Print the first line of the material below and each line after it, exactly as written, ending with the line that contains "b.build('trim_11', 'brass_line', kind=st)".

— START Information supplied —

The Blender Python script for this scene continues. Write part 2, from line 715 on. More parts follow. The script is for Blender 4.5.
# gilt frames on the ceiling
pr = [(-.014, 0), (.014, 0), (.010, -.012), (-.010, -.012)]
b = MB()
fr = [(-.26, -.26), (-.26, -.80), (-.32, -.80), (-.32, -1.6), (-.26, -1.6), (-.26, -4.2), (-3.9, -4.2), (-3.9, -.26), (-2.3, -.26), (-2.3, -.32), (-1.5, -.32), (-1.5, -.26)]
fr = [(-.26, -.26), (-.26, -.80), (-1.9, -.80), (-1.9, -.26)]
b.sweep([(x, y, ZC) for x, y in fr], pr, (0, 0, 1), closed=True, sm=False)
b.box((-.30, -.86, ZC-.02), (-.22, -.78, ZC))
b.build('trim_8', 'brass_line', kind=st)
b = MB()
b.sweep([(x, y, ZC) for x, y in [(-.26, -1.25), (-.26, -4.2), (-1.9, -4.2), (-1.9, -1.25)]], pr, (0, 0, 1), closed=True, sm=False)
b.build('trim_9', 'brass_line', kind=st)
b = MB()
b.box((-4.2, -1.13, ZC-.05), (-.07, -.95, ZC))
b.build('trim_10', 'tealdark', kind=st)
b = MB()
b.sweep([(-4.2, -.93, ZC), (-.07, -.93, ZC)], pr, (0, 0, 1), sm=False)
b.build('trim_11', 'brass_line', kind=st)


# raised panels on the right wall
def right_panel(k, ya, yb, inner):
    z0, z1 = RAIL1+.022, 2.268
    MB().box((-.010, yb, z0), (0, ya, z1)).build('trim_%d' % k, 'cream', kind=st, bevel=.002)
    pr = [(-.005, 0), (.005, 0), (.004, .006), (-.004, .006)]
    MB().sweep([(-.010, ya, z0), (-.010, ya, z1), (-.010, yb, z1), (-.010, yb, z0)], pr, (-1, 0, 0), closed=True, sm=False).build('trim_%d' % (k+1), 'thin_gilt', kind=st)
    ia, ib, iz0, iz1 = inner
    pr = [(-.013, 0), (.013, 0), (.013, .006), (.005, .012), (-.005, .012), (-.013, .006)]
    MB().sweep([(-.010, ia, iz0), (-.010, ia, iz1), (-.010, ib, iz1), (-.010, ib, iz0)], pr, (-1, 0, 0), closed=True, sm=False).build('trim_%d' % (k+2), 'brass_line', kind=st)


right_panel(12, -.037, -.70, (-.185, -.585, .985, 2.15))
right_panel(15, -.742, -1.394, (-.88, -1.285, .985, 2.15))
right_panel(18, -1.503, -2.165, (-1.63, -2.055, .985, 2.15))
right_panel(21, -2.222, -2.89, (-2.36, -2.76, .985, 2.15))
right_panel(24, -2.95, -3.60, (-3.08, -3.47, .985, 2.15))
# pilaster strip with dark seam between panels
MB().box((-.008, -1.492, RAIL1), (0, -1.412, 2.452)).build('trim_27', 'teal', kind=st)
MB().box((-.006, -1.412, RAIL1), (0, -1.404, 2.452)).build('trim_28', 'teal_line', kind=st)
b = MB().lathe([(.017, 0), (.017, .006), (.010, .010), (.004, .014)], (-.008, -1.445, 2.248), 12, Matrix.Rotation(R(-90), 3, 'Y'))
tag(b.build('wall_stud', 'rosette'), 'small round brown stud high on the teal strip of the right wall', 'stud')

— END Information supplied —

- _Finished exercise_
The Blender Python script for this scene continues. Write part 2, from line 715 on. More parts follow. The script is for Blender 4.5.
# gilt frames on the ceiling
pr = [(-.014, 0), (.014, 0), (.010, -.012), (-.010, -.012)]
b = MB()
fr = [(-.26, -.26), (-.26, -.80), (-.32, -.80), (-.32, -1.6), (-.26, -1.6), (-.26, -4.2), (-3.9, -4.2), (-3.9, -.26), (-2.3, -.26), (-2.3, -.32), (-1.5, -.32), (-1.5, -.26)]
fr = [(-.26, -.26), (-.26, -.80), (-1.9, -.80), (-1.9, -.26)]
b.sweep([(x, y, ZC) for x, y in fr], pr, (0, 0, 1), closed=True, sm=False)
b.box((-.30, -.86, ZC-.02), (-.22, -.78, ZC))
b.build('trim_8', 'brass_line', kind=st)
b = MB()
b.sweep([(x, y, ZC) for x, y in [(-.26, -1.25), (-.26, -4.2), (-1.9, -4.2), (-1.9, -1.25)]], pr, (0, 0, 1), closed=True, sm=False)
b.build('trim_9', 'brass_line', kind=st)
b = MB()
b.box((-4.2, -1.13, ZC-.05), (-.07, -.95, ZC))
b.build('trim_10', 'tealdark', kind=st)
b = MB()
b.sweep([(-4.2, -.93, ZC), (-.07, -.93, ZC)], pr, (0, 0, 1), sm=False)
b.build('trim_11', 'brass_line', kind=st)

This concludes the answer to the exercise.